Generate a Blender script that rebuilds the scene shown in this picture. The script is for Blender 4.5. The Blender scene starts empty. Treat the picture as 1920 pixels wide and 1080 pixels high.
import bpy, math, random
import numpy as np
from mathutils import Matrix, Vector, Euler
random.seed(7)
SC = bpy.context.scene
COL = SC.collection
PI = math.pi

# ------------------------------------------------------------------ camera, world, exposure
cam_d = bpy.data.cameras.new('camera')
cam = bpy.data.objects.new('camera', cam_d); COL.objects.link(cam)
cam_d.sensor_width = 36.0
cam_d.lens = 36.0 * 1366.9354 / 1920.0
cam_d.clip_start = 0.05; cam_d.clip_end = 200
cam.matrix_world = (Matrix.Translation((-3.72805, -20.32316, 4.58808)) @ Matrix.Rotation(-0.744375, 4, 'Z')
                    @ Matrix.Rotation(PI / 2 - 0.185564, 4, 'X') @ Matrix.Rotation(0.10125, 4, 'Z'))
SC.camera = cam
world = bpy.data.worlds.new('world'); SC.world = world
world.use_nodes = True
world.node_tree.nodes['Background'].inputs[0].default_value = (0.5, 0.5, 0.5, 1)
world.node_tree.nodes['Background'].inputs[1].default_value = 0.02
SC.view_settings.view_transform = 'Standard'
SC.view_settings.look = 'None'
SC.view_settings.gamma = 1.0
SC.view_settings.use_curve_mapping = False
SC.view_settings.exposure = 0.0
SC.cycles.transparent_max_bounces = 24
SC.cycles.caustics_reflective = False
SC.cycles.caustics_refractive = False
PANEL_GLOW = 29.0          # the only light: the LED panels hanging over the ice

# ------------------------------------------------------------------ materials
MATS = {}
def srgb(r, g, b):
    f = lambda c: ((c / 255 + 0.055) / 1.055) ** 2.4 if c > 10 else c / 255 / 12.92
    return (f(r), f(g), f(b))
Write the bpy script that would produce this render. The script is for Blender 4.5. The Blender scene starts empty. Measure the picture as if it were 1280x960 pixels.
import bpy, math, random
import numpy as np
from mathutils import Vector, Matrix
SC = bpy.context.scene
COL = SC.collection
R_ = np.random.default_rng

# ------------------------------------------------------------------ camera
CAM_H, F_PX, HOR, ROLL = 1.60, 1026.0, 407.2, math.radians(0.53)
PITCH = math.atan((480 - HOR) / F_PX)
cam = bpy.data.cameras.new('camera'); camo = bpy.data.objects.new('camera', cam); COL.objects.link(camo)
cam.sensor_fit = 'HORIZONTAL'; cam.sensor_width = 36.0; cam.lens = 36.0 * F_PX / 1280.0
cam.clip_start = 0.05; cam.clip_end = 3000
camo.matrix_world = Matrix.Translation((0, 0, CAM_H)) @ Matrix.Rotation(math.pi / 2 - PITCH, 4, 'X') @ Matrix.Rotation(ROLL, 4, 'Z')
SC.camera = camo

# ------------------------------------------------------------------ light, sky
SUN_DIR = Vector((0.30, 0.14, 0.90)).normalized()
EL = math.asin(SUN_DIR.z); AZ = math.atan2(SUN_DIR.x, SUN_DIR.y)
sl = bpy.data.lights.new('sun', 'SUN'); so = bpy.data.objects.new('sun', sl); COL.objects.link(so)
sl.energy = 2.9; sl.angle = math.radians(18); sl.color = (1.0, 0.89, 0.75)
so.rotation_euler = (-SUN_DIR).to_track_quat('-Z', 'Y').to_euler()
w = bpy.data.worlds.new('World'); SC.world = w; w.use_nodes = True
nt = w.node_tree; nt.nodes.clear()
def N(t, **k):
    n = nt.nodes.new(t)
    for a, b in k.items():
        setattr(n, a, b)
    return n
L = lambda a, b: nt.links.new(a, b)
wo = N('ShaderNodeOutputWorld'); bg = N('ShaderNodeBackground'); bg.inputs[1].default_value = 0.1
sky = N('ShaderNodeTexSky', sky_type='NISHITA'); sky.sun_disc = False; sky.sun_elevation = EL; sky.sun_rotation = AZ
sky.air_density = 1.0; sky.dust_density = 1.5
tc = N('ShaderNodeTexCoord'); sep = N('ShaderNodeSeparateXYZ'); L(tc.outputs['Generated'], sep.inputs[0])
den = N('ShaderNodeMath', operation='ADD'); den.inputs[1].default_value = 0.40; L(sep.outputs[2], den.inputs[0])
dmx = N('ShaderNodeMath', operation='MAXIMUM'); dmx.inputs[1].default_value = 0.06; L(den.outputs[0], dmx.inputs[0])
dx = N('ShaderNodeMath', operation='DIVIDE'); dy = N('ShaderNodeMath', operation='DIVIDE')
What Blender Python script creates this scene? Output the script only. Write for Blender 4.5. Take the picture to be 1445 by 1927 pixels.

----------

### What you will do:
Copy out the material above in its entirety. Every detail must match.

### Completed exercise:
Generate a Blender script that rebuilds the scene shown in this picture. The script is for Blender 4.5. The Blender scene starts empty. Treat the picture as 1920 pixels wide and 1080 pixels high.
import bpy, math, random
import numpy as np
from mathutils import Matrix, Vector, Euler
random.seed(7)
SC = bpy.context.scene
COL = SC.collection
PI = math.pi

# ------------------------------------------------------------------ camera, world, exposure
cam_d = bpy.data.cameras.new('camera')
cam = bpy.data.objects.new('camera', cam_d); COL.objects.link(cam)
cam_d.sensor_width = 36.0
cam_d.lens = 36.0 * 1366.9354 / 1920.0
cam_d.clip_start = 0.05; cam_d.clip_end = 200
cam.matrix_world = (Matrix.Translation((-3.72805, -20.32316, 4.58808)) @ Matrix.Rotation(-0.744375, 4, 'Z')
                    @ Matrix.Rotation(PI / 2 - 0.185564, 4, 'X') @ Matrix.Rotation(0.10125, 4, 'Z'))
SC.camera = cam
world = bpy.data.worlds.new('world'); SC.world = world
world.use_nodes = True
world.node_tree.nodes['Background'].inputs[0].default_value = (0.5, 0.5, 0.5, 1)
world.node_tree.nodes['Background'].inputs[1].default_value = 0.02
SC.view_settings.view_transform = 'Standard'
SC.view_settings.look = 'None'
SC.view_settings.gamma = 1.0
SC.view_settings.use_curve_mapping = False
SC.view_settings.exposure = 0.0
SC.cycles.transparent_max_bounces = 24
SC.cycles.caustics_reflective = False
SC.cycles.caustics_refractive = False
PANEL_GLOW = 29.0          # the only light: the LED panels hanging over the ice

# ------------------------------------------------------------------ materials
MATS = {}
def srgb(r, g, b):
    f = lambda c: ((c / 255 + 0.055) / 1.055) ** 2.4 if c > 10 else c / 255 / 12.92
    return (f(r), f(g), f(b))
Write the bpy script that would produce this render. The script is for Blender 4.5. The Blender scene starts empty. Measure the picture as if it were 1280x960 pixels.
import bpy, math, random
import numpy as np
from mathutils import Vector, Matrix
SC = bpy.context.scene
COL = SC.collection
R_ = np.random.default_rng

# ------------------------------------------------------------------ camera
CAM_H, F_PX, HOR, ROLL = 1.60, 1026.0, 407.2, math.radians(0.53)
PITCH = math.atan((480 - HOR) / F_PX)
cam = bpy.data.cameras.new('camera'); camo = bpy.data.objects.new('camera', cam); COL.objects.link(camo)
cam.sensor_fit = 'HORIZONTAL'; cam.sensor_width = 36.0; cam.lens = 36.0 * F_PX / 1280.0
cam.clip_start = 0.05; cam.clip_end = 3000
camo.matrix_world = Matrix.Translation((0, 0, CAM_H)) @ Matrix.Rotation(math.pi / 2 - PITCH, 4, 'X') @ Matrix.Rotation(ROLL, 4, 'Z')
SC.camera = camo

# ------------------------------------------------------------------ light, sky
SUN_DIR = Vector((0.30, 0.14, 0.90)).normalized()
EL = math.asin(SUN_DIR.z); AZ = math.atan2(SUN_DIR.x, SUN_DIR.y)
sl = bpy.data.lights.new('sun', 'SUN'); so = bpy.data.objects.new('sun', sl); COL.objects.link(so)
sl.energy = 2.9; sl.angle = math.radians(18); sl.color = (1.0, 0.89, 0.75)
so.rotation_euler = (-SUN_DIR).to_track_quat('-Z', 'Y').to_euler()
w = bpy.data.worlds.new('World'); SC.world = w; w.use_nodes = True
nt = w.node_tree; nt.nodes.clear()
def N(t, **k):
    n = nt.nodes.new(t)
    for a, b in k.items():
        setattr(n, a, b)
    return n
L = lambda a, b: nt.links.new(a, b)
wo = N('ShaderNodeOutputWorld'); bg = N('ShaderNodeBackground'); bg.inputs[1].default_value = 0.1
sky = N('ShaderNodeTexSky', sky_type='NISHITA'); sky.sun_disc = False; sky.sun_elevation = EL; sky.sun_rotation = AZ
sky.air_density = 1.0; sky.dust_density = 1.5
tc = N('ShaderNodeTexCoord'); sep = N('ShaderNodeSeparateXYZ'); L(tc.outputs['Generated'], sep.inputs[0])
den = N('ShaderNodeMath', operation='ADD'); den.inputs[1].default_value = 0.40; L(sep.outputs[2], den.inputs[0])
dmx = N('ShaderNodeMath', operation='MAXIMUM'); dmx.inputs[1].default_value = 0.06; L(den.outputs[0], dmx.inputs[0])
dx = N('ShaderNodeMath', operation='DIVIDE'); dy = N('ShaderNodeMath', operation='DIVIDE')
What Blender Python script creates this scene? Output the script only. Write for Blender 4.5. Take the picture to be 1445 by 1927 pixels.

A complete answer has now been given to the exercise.